**Data provided**
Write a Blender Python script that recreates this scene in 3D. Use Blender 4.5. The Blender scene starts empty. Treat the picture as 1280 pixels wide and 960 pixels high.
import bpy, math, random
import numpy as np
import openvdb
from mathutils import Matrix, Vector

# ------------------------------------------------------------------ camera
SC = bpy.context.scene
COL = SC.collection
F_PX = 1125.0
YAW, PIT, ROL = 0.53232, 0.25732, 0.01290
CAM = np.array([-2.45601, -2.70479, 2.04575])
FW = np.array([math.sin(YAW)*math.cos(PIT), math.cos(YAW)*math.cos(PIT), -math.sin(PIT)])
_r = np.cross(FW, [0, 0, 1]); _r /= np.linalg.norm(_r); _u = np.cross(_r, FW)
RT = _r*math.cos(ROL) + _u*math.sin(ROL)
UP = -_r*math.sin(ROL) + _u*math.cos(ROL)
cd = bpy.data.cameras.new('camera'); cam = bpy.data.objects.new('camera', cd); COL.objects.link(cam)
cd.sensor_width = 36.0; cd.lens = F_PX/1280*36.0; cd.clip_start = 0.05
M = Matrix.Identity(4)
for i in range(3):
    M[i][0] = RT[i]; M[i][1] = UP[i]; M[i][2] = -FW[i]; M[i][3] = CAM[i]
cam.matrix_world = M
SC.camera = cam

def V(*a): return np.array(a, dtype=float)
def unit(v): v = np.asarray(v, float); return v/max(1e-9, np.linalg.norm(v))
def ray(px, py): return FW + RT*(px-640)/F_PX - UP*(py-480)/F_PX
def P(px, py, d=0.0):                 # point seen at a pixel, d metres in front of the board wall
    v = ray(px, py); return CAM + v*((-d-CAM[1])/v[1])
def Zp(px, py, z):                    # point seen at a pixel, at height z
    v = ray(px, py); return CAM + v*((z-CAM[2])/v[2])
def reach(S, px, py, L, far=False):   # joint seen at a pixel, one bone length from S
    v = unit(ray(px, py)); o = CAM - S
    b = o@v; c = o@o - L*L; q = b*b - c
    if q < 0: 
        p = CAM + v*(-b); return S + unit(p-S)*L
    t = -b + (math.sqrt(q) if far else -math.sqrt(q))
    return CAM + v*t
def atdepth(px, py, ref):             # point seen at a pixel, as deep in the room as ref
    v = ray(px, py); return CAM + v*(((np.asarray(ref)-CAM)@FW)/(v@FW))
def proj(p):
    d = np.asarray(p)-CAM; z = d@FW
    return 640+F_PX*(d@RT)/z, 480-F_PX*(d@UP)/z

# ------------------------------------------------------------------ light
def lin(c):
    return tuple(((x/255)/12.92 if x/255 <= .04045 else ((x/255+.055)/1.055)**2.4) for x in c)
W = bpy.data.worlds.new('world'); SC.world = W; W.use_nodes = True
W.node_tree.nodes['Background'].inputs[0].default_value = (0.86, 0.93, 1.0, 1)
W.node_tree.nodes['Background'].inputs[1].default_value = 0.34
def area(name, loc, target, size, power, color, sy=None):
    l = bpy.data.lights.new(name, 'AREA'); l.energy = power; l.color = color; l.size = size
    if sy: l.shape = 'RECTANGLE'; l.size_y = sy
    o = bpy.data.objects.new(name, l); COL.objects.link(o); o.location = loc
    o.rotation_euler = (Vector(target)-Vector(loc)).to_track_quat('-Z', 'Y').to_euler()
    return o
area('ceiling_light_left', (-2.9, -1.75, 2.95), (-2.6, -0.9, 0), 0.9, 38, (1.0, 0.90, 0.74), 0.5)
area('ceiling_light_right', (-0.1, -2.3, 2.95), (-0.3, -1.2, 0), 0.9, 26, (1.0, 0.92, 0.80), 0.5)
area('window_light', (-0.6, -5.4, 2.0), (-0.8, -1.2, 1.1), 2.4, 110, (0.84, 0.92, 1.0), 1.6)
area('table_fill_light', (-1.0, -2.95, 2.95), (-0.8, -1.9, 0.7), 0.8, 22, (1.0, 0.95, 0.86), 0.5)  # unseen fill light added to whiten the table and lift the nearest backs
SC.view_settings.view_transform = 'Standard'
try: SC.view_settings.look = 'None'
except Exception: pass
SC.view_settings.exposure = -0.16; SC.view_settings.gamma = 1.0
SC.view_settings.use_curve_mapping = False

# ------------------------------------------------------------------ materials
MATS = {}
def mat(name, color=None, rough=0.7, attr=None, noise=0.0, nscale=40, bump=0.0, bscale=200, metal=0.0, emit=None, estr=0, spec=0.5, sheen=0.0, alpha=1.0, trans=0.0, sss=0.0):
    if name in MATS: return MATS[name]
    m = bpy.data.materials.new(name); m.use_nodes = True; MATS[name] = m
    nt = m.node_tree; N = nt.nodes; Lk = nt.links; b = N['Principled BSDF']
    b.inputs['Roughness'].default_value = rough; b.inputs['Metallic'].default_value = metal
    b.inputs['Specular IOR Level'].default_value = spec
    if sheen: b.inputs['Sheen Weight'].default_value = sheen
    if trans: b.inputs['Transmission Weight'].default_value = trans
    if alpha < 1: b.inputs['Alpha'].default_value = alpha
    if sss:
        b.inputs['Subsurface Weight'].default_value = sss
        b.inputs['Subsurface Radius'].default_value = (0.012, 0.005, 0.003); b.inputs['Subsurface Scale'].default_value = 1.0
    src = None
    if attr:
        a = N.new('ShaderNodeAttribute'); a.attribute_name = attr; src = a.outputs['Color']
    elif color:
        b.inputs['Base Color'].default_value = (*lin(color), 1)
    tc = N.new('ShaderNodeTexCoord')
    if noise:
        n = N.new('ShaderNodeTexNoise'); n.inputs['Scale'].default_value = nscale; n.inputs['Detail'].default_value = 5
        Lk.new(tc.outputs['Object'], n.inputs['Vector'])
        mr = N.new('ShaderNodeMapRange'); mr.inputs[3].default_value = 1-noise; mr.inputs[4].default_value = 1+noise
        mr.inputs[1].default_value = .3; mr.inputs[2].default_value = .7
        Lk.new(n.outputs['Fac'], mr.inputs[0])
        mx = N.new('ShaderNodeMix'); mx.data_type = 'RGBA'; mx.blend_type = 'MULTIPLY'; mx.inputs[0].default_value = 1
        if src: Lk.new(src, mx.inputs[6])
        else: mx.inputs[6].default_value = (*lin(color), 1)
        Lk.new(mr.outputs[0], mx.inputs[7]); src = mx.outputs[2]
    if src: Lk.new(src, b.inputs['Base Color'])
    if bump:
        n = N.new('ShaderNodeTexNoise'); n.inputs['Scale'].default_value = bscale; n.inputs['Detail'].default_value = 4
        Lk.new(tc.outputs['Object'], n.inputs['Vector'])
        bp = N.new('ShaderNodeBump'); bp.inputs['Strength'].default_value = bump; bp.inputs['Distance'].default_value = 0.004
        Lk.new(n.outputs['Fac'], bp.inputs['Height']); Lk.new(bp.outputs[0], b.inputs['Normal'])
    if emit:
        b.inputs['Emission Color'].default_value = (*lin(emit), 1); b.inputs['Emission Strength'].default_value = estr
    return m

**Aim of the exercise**
Print, please, the lines above from the very first through the one that holds "SC.camera = cam", both included, word for word and with nothing else.

**Output for this task**
Write a Blender Python script that recreates this scene in 3D. Use Blender 4.5. The Blender scene starts empty. Treat the picture as 1280 pixels wide and 960 pixels high.
import bpy, math, random
import numpy as np
import openvdb
from mathutils import Matrix, Vector

# ------------------------------------------------------------------ camera
SC = bpy.context.scene
COL = SC.collection
F_PX = 1125.0
YAW, PIT, ROL = 0.53232, 0.25732, 0.01290
CAM = np.array([-2.45601, -2.70479, 2.04575])
FW = np.array([math.sin(YAW)*math.cos(PIT), math.cos(YAW)*math.cos(PIT), -math.sin(PIT)])
_r = np.cross(FW, [0, 0, 1]); _r /= np.linalg.norm(_r); _u = np.cross(_r, FW)
RT = _r*math.cos(ROL) + _u*math.sin(ROL)
UP = -_r*math.sin(ROL) + _u*math.cos(ROL)
cd = bpy.data.cameras.new('camera'); cam = bpy.data.objects.new('camera', cd); COL.objects.link(cam)
cd.sensor_width = 36.0; cd.lens = F_PX/1280*36.0; cd.clip_start = 0.05
M = Matrix.Identity(4)
for i in range(3):
    M[i][0] = RT[i]; M[i][1] = UP[i]; M[i][2] = -FW[i]; M[i][3] = CAM[i]
cam.matrix_world = M
SC.camera = cam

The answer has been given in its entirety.